Rif: 120084

MULAS, Ugo (Pozzolengo, 1928 - Milano, 1973),New York: Arte e Persone

Milano,  Longanesi  (I Marmi) 1967 - Prima edizione (First edition)

Photographs by Ugo Mulas. Text by Alan Solomon

Design by Michele Provinciali. Printed by Stabilimenti di Arti Grafiche Alfieri & Lacroix - Milan. Blind case

Cm 33,5x24,5,  pp. 342 Rilegato tela, sovracoperta, custodia (cloth, dust jacket, slip-case)  Ottimo (Fine)
[Rif. Roth Andrew, The Open Book. A history of the photographic book from 1878 to the present. Hasselblad Center, 2004]


In more than 500 black-and-white photographs, Ugo Mulas has perfectly captured the environment and habitat of such diverse artists (Marcel Duchamp, Barnett Newman, Robert Rauschenberg, Jasper Johns, Larry Poons, Kenneth Noland, John Chamberlain, Jim Dine, Frank Stella, Lee Bontecou, George Segal, Jim Rosenquist, Tom Wesselmann, Claes Oldenburg, Roy Lichtenstein, Andy Warhol) who made New York the hub and axis of the world. A number of artists like Jasper Johns and Kenneth Noland had never before allowed a photographer to portray them at work, and we find here for the first time a documentation of their activity. Solomon and Mulas have given us a magnificent intimate photographic study of the scene created by some of the most productive members of the new American microcosm, the New York art world (from the facing of the dust jacket).

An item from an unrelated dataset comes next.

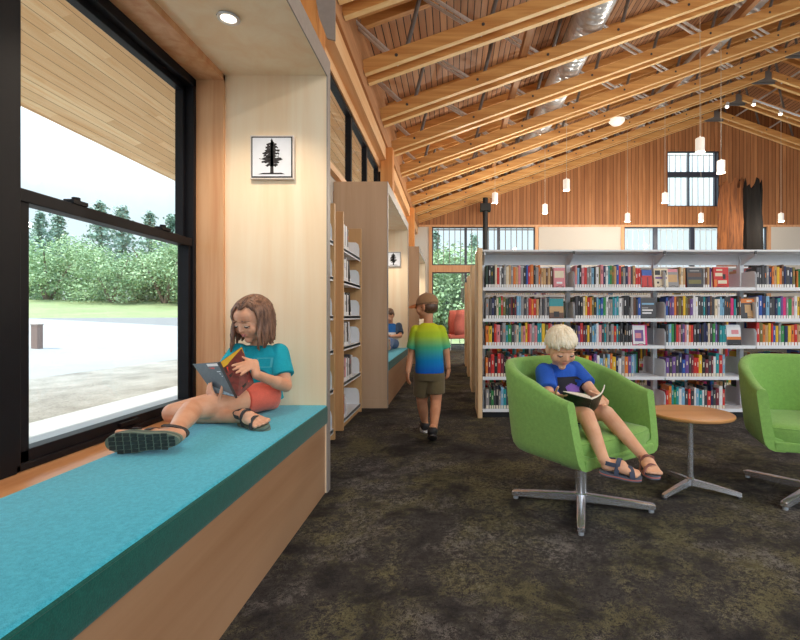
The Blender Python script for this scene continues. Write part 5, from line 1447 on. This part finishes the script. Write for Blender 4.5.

"This book is a photographic documentation of a long moment in the history of contemporary American art. It describes where painting and scltura stand in New York City among members of the younger generation, as Ugo Mulas saw them during three lunge visits he made within a year, arriving in New York from Milan, where he lives. His itinerary seemed exceptional. For Mulas, this was a voyage of discovery, provoked by his contact with the new American art at the 1964 Venice Biennale [...] Mulas did not speak English, most of the artists did not speak Italian or at best knew a little French. But Mulas brought with him something that they understood very well: an incredible quickness of eye and a ready sensitivity, unparalleled in my experience, to things that were completely unknown to them" (from Solomon's opening text).